Bringing the amended Convention on the Physical Protection of Nuclear Material into force is one of the priorities of the upcoming summit in the Netherlands, with the prerequisite being the international community’s ratification of crucial nuclear treaties.

The bill was proposed in August 2012 and so far has not been approved by the Assembly’s Science, ICT and Future Planning Committee, which covers any related bills.

A nod from the committee is only one of the beginning steps in the legislation process.

The president’s remarks follow Prime Minister Chung Hong-won’s series of meetings on Monday with Assembly Speaker Kang Chang-hee, and Jun Byung-hun and Choi Kyung-hwan, the floor leaders of the main opposition Democratic Party and the ruling Saenuri Party, to persuade them to hold an extraordinary session this week to pass the bill.

“The entire world is watching North Korea [and its nuclear capabilities], and if we fail to keep the promise we made before concerning nuclear security, let alone taking the lead in that matter, how much confidence will we be losing internationally?” Park said in the meeting.

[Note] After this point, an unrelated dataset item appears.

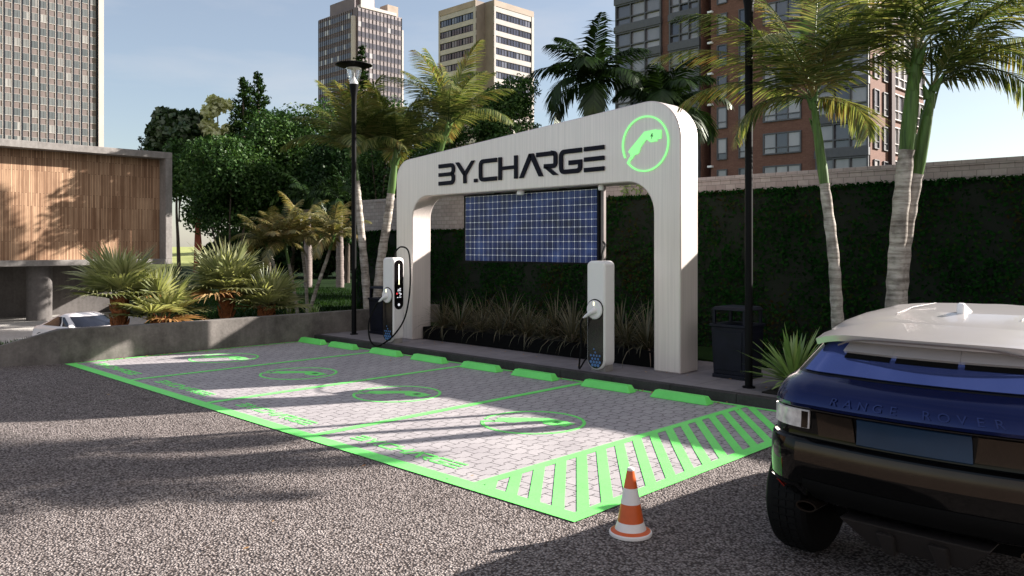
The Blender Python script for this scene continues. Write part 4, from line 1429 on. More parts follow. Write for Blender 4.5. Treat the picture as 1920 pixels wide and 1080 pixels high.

“Also, will we gather power when it comes to asking for international cooperation concerning nuclear security?” she added. “[The failure to pass the bill] will immensely damage national interest, essentially. I ask you to pass the bill as soon as possible.”

Only three business days remain before Park departs for Europe on Sunday morning. The Assembly yesterday agreed to hold a temporary meeting tomorrow afternoon at the request of all of the members of the Saenuri Party, which has the majority.

The president presided over a video conference cabinet meeting, in which she and cabinet members from ministries and government institutions based in Seoul and Gwacheon, Gyeonggi, communicated through a video conference system with officials based in Sejong City.

The Blue House has installed six televisions, including two 110-inch (280-centimeter) ultra high-definition TVs, which cost 150 million won ($140,250) per unit, for the remote conference.

Prime Minister Chung has led 12 video-based cabinet meetings so far.